When I realised the theme for today’s Mono Monday challenge was “Old” I began to think of what we had in our home that was old.  We have been married for almost 50 years, but I was sure we had something older than that - and before you even think, Mr. HCB did not enter my head!

This is probably the oldest article I could find - an old Family Bible and it comes with a great deal of genealogical history and mystery.  It contains details of many of the birth dates in our family some written by my Grandfather, some by my Aunt Barbara and some by me.  I can't remember how I came to have the Family Bible, but I think I am probably the only one who has done any research on our family history.

My maternal Grandmother’s name was Mabel Gertrude Williams - at least, that’s what is shown on her marriage certificate in August 1919.  Sadly, I cannot locate her birth certificate but my Mother seems to think that there was some talk of her being adopted.  

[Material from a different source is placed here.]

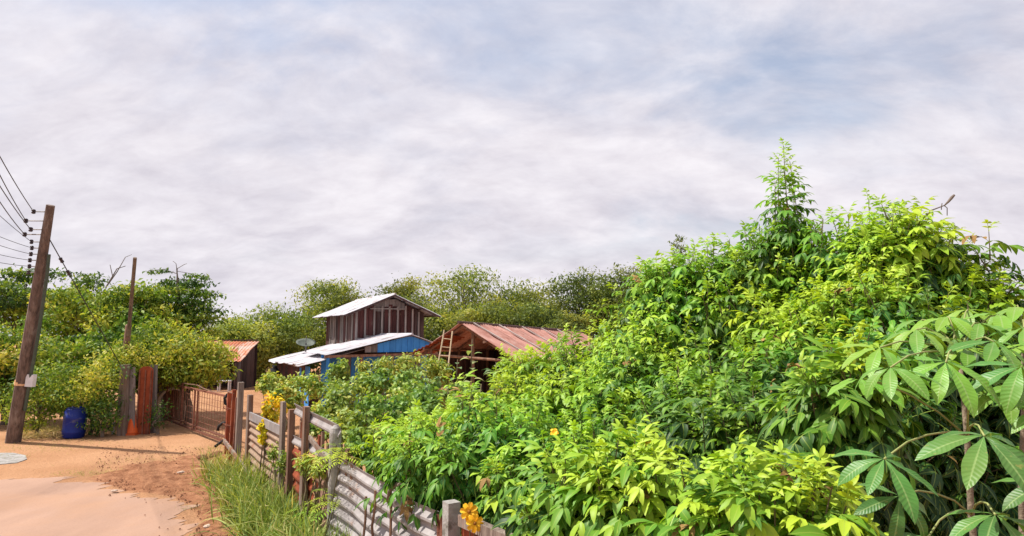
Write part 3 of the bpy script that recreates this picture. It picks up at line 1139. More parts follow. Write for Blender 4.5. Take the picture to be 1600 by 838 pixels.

My Mother also remembers the name “Rout” but not much more than that.  She said that her Mother, my Grandmother, used to take her up to London to see her Grandfather and that’s where she thinks the name Rout comes in and she also remembers that he was a “Rag and Bone Man”.  

A Rag and Bone Man collected unwanted household items and sold them to merchants. Traditionally this was a task performed on foot, with the scavenged materials (which included rags, bones and various metals).  

Another memory my mother has is that her Grandfather had a cart that he pushed around collecting various items, which seems to confirm that he was a Rag and Bone Man.

Inside the Family Bible is the inscription at the top right which clearly says that Mabel’s Father was George Rout and after extensive enquiries, I have found a George Rout, who is listed as a “General Dealer” - a posh name for a “Rag and Bone Man”.  The dates match - in 1933, the George Rout I have found would have been 71 years of age, so I do wonder why my Grandmother had the name Williams and not Rout.  

I have, however, found a John Williams and George Rout living in Tanswell Street, Lambeth in 1901 so there may have been an informal adoption.  Perhaps Mabel didn’t like the name Rout so reverted to her birth name on marriage;  perhaps she went back to her birth parents or perhaps I will never find out.  There are so many imponderables and I have spent hours trying to find out more - I just wish I had asked more questions of my Grandmother before she died in 1976.  

The bottom right inscription, beautifully written in 1850 and still legible after 167 years is to “Mrs. Deane with the kind love and best wishes of Mr. & Mrs. Charles Crofse (Cross)” - the King James Bible was printed in MDCCCXLVI or as we would know it 1846 - 171 years ago.  It is marked in pencil in several places, particularly in the New Testament, so perhaps Mr.  Charles Cross was a Christian.  I wonder if this was one of the articles George Rout collected on his rounds.  Perhaps Mrs. Deane was a housekeeper to Mr. and Mrs. Cross or perhaps she was a relative - so much history and yet so little is known about the people involved.

“It’s important to teach our children their heritage. 
Who are your ancestors? 
What were their traditions? 
Each of us has a story to tell. 
If these stories are unwritten, 
     then how are your children going to know 
          of their parentage?” 
Linda Weaver Clarke

P.S. Thank you for all your kind comments yesterday for my Cow Collage - I apologise for not responding but felt very tired so was in bed before 10 p.m. and slept the clock round!